Health Care Tidal Wave

CHICAGO - A quietly gathering tidal wave of bond issuance from health care borrowers will hit the market in the coming months as issuers seek to convert their auction-rate paper - but it's still too early to predict how the restructured debt will look, public finance professionals at Ziegler Capital Markets said Friday in a conference call.

Whether borrowers will look to convert their auction-rate debt to fixed-rate bonds, swap to another floating-rate mode with a bank letter of credit or liquidity, or seek out another option entirely is still too difficult to predict, said officials from Ziegler, a Chicago-based investment bank that specializes in health care, long-term care, and education.

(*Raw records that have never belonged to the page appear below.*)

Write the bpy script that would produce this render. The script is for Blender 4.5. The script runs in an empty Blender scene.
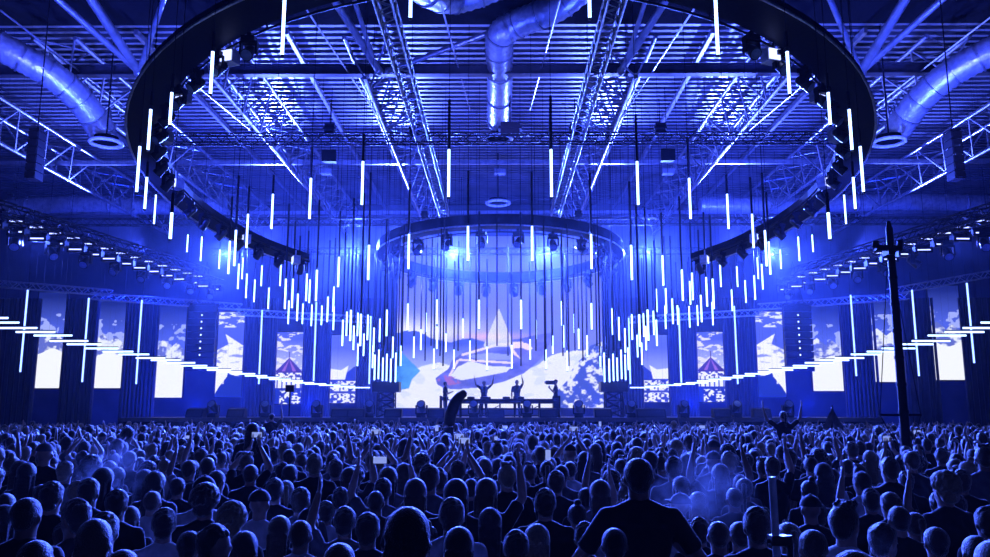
import bpy, math, random
import numpy as np
from mathutils import Vector, Matrix, Euler
random.seed(7)
rng = np.random.default_rng(7)
S = bpy.context.scene
C = S.collection
PI = math.pi

# ------------------------------------------------------------------ camera
CAM_Z = 2.28
FPX = 820.0
TILT = math.radians(9.3)
YAW = math.atan(5 / FPX)
cd = bpy.data.cameras.new('camera')
cd.sensor_width = 36
cd.lens = FPX / 990 * 36
cd.clip_start = 0.05
cd.clip_end = 300
cam = bpy.data.objects.new('camera', cd)
C.objects.link(cam)
cam.location = (0, 0, CAM_Z)
cam.rotation_euler = (PI / 2 + TILT, 0, YAW)
S.camera = cam
RM = Euler((PI / 2 + TILT, 0, YAW)).to_matrix()


def at(px, py, Y):
    d = RM @ Vector(((px - 495) / FPX, (278.5 - py) / FPX, -1))
    k = Y / d.y
    return Vector((d.x * k, Y, CAM_Z + d.z * k))


RMI = RM.inverted()


def pix(p):
    q = RMI @ (Vector(p) - Vector((0, 0, CAM_Z)))
    return 495 + FPX * q.x / -q.z, 278.5 - FPX * q.y / -q.z


# ------------------------------------------------------------------ world, exposure, lights
w = bpy.data.worlds.new('hall_dark')
S.world = w
w.use_nodes = True
w.node_tree.nodes['Background'].inputs[0].default_value = (0.01, 0.02, 0.2, 1)
w.node_tree.nodes['Background'].inputs[1].default_value = 0.02
S.view_settings.view_transform = 'Standard'
S.view_settings.look = 'None'
S.view_settings.gamma = 1
S.view_settings.exposure = 0.0
S.view_settings.use_curve_mapping = False
S.cycles.use_denoising = True
S.cycles.max_bounces = 5
S.cycles.diffuse_bounces = 2
S.cycles.glossy_bounces = 2
S.cycles.volume_bounces = 1
S.cycles.sample_clamp_indirect = 3
S.cycles.sample_clamp_direct = 0
S.cycles.use_light_tree = True

BLUE = (0.008, 0.034, 1.0)
LBLUE = (0.06, 0.115, 1.0)
WBLUE = (0.32, 0.45, 1.0)
HAZE = 0.013
HAZE0 = 0.0002


def spot(name, loc, to, power, color=BLUE, angle=70, blend=0.6, radius=0.12):
    l = bpy.data.lights.new(name, 'SPOT')
    l.energy = power
    l.color = color
    l.spot_size = math.radians(angle)
    l.spot_blend = blend
    l.shadow_soft_size = radius
    o = bpy.data.objects.new(name, l)
    C.objects.link(o)
    o.location = loc
    o.rotation_euler = (Vector(to) - Vector(loc)).to_track_quat('-Z', 'Y').to_euler()
    return o


K = 1.0
# wash lights on the small ring and the rear truss, raking over the crowd towards the camera
for x, p in ((-15, 1.0), (-8, 1.3), (-2.5, 1.6), (2.5, 1.6), (8, 1.3), (15, 1.0)):
    spot('stage_wash_light', (x, 44.5, 11.0), (x * 0.6, 6, 1.5), 92000 * p * K, (0.055, 0.112, 1.0), 52, 0.8)
# added lights raking the underside of the roof for streaks on the steel
for x, q in ((-20, 1.15), (-13, 0.85), (-6, 0.8), (6, 0.8), (13, 0.85), (20, 1.15)):
    spot('added_roof_rake', (x, 45.5, 11.3), (x * q, 26, 15.0), 30000 * K, (0.07, 0.115, 1.0), 60, 0.8)
for x in (-5, 5):
    spot('stage_fill', (x, 42.5, 2.5), (x * 1.1, 49, 5), 2500 * K, BLUE, 140)  # added fill that makes the stage front and its haze glow
# low lights at the stage lip, washing the back wall and haze
for x in (-16, -10, 10, 16):
    spot('wall_wash_light', (x, 43.5, 2.6), (x * 1.25, 52, 7), 6000 * K, BLUE, 120)
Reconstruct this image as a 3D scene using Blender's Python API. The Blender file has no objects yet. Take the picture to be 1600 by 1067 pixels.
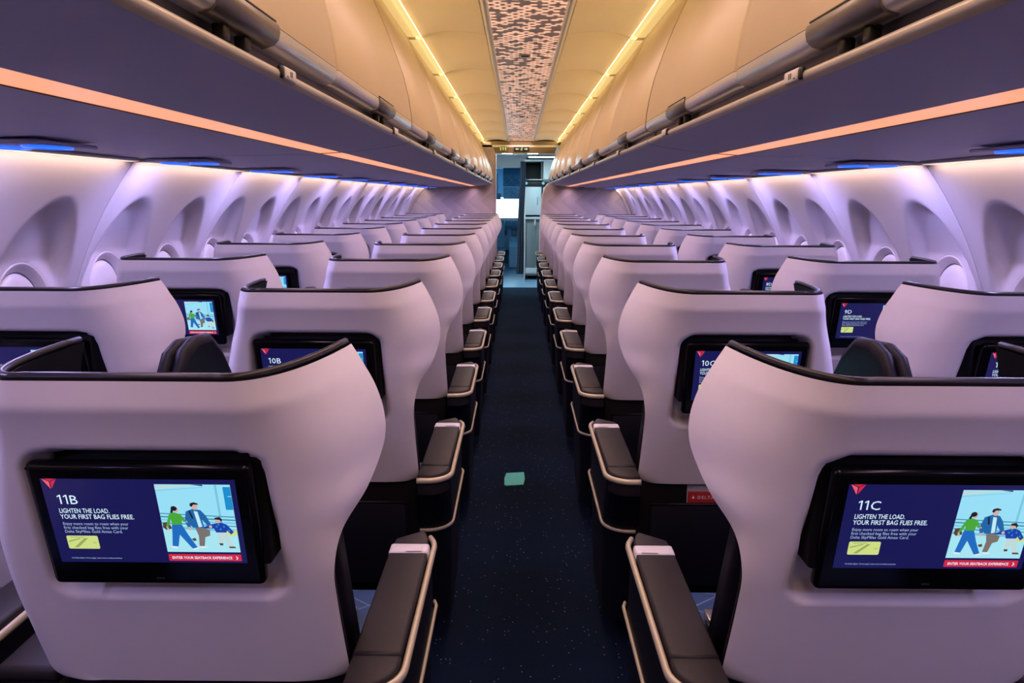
import bpy, bmesh, math, random
from mathutils import Vector, Matrix
random.seed(7)
scene = bpy.context.scene
COL = scene.collection
PI = math.pi

# ------------------------------------------------------------------ materials
def _nt(name):
    m = bpy.data.materials.new(name); m.use_nodes = True
    nt = m.node_tree; b = nt.nodes['Principled BSDF']
    return m, nt, b

def mat(name, col, rough=0.5, metal=0.0, spec=0.5, noise=0.0, nscale=40.0, bump=0.0, coat=0.0):
    m, nt, b = _nt(name)
    b.inputs['Roughness'].default_value = rough
    b.inputs['Metallic'].default_value = metal
    b.inputs['Specular IOR Level'].default_value = spec
    b.inputs['Coat Weight'].default_value = coat
    tc = nt.nodes.new('ShaderNodeTexCoord'); n = nt.nodes.new('ShaderNodeTexNoise')
    n.inputs['Scale'].default_value = nscale; n.inputs['Detail'].default_value = 3
    nt.links.new(tc.outputs['Object'], n.inputs['Vector'])
    mx = nt.nodes.new('ShaderNodeMix'); mx.data_type = 'RGBA'
    mx.inputs['A'].default_value = (*[c*(1-noise) for c in col], 1)
    mx.inputs['B'].default_value = (*[min(1, c*(1+noise)) for c in col], 1)
    nt.links.new(n.outputs['Fac'], mx.inputs['Factor'])
    nt.links.new(mx.outputs['Result'], b.inputs['Base Color'])
    if bump:
        bp = nt.nodes.new('ShaderNodeBump'); bp.inputs['Strength'].default_value = bump
        bp.inputs['Distance'].default_value = 0.002
        nt.links.new(n.outputs['Fac'], bp.inputs['Height']); nt.links.new(bp.outputs['Normal'], b.inputs['Normal'])
    return m

def emit(name, col, strength, rough=0.3):
    m, nt, b = _nt(name)
    b.inputs['Base Color'].default_value = (0.02, 0.02, 0.02, 1)
    b.inputs['Roughness'].default_value = rough
    b.inputs['Emission Color'].default_value = (*col, 1)
    b.inputs['Emission Strength'].default_value = strength
    return m

def srgb(r, g, b):
    f = lambda c: ((c/255+0.055)/1.055)**2.4 if c/255 > 0.04045 else c/255/12.92
    return (f(r), f(g), f(b))

M = {}
M['shell'] = mat('seat_shell_plastic', (0.77, 0.735, 0.775), 0.42, noise=0.02, spec=0.45)
M['rim'] = mat('dark_rim_rubber', (0.006, 0.0045, 0.006), 0.35, spec=0.3, noise=0.1)
M['liner'] = mat('black_liner', (0.003, 0.0025, 0.004), 0.5, spec=0.25, noise=0.1)
M['mount'] = mat('black_mount', (0.003, 0.003, 0.004), 0.55, noise=0.1, spec=0.2)
M['bezel'] = mat('black_glass_bezel', (0.002, 0.002, 0.003), 0.18, noise=0.05, spec=0.25)
M['leather'] = mat('navy_leather', (0.0035, 0.0028, 0.008), 0.5, spec=0.18, noise=0.2, nscale=120, bump=0.2)
M['panel_navy'] = mat('navy_side_panel', (0.003, 0.0035, 0.009), 0.55, spec=0.25, noise=0.15)
M['pad'] = mat('brown_grey_armrest_pad', (0.018, 0.015, 0.017), 0.5, spec=0.25, noise=0.12, nscale=300, bump=0.15)
M['armtrim'] = mat('champagne_trim', (0.50, 0.45, 0.31), 0.32, metal=0.25, noise=0.04)
M['latch'] = mat('pale_latch_plastic', (0.58, 0.56, 0.58), 0.4, noise=0.02)
M['metal'] = mat('brushed_metal', (0.55, 0.55, 0.57), 0.3, metal=0.9, noise=0.05)
M['darkmetal'] = mat('dark_metal', (0.05, 0.052, 0.07), 0.4, metal=0.6, noise=0.1)
M['wall'] = mat('sidewall_plastic', (0.66, 0.60, 0.62), 0.38, noise=0.02)
M['shade'] = mat('window_shade', (0.74, 0.68, 0.69), 0.4, noise=0.02)
M['gasket'] = mat('window_gasket', (0.10, 0.10, 0.13), 0.5, noise=0.05)
M['binunder'] = mat('bin_underside', (0.47, 0.47, 0.66), 0.45, noise=0.05, nscale=200)
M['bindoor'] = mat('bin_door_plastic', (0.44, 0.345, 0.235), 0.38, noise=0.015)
M['binsill'] = mat('bin_sill', (0.46, 0.42, 0.38), 0.3, metal=0.3, noise=0.02)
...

"Everything is fluid," said Mark Baumgartner, Ziegler's group head of health care financing, in an interview after last Friday's conference call. "There are no absolute rules for how people are going to proceed here. The only thing it's safe to say is that the supply is coming."

As the auction market continues to falter - up to 75% of the auctions held last week failed, according to Ziegler - and the stream of credit downgrades among monoline insurers continues, borrowers that plan to refinance should take their underlying credit stories directly to potential buyers.

"This market is really kind of going back to the basics, and the underlying credit is becoming much more important today than ever," said Don Carlson, vice chairman and senior managing director at Ziegler. "Even if [the borrower has] credit enhancement, the investors really want to understand the underlying credit. There's a real opportunity here as borrowers change modes or issue new debt, to have the time to adequately explain the underlying credit to the buy side."

Since it is the overall credit crunch stemming from the subprime market collapse and ensuing liquidity concern that have driven interest rates up, auction-rate borrowers would serve themselves well to share their stories as they are generally rated in the double-A category and have a favorable credit profile, Ziegler officials said.

Part of the difficulty in predicting the shape or scope of issuance over the next several months is that auction-rate securities vary widely in their structure and in a borrower's ability to alter the structure depending on provisions in a deal's original documents, Ziegler's Ed Merrigan, a managing director for research, said on the conference call.

"I don't doubt we'll see a pick up in issuance, but it's hard to predict because of the inconsistency of structural options in each of these auction-rate structures," Merrigan said. "And many [borrowers] have swaps integrated into their structures which also complicates the process."

Swap rates remain attractive for borrowers that are considering entering the market with new-money or refunding issues over the next three to six months, said John Kautz, head of risk management and advisory at Ziegler.

"A forward swap is possibly a viable option. Those forward [swap] premiums have increased quite a bit over the last few months - they're not near the levels we got spoiled with over the last few years - but it still can make sense in the right situation," Kautz said. "Even with that forward premium, the rate you can lock in is very attractive at times."

The spread of volatility in interest rates to the variable-rate demand market has eliminated, at least temporarily, the benefit of synthetic fixed-rate swaps for some borrowers as the payments they receive from counterparties - which are based on various indexes - have in some cases fallen short of what's needed to cover debt service.

"For the most part we still see a high demand for synthetic fixed-rate product right now," Kautz said. "The rates still look very attractive. You'll have to deal with that volatility right now as rates jump around, but overall we think your hedge is going to remain viable and provide a good risk management goal over time."

Though rating analysts remain concerned with a borrower's exposure to the variable-rate market, so far analysts have penalized very few credits for rising interest costs that may be taking a bite out of balance sheets. Ziegler bankers urged borrowers to talk often with their rating analysts as market turmoil plays out.

"The failed auction-rate market is not a transparent market," Merrigan noted. "Not everybody knows whether an auction has failed or not. Keeping rating agencies informed week to week is not a bad idea. Being proactive with rating agencies to maintain your good underlying credit is very important at this time."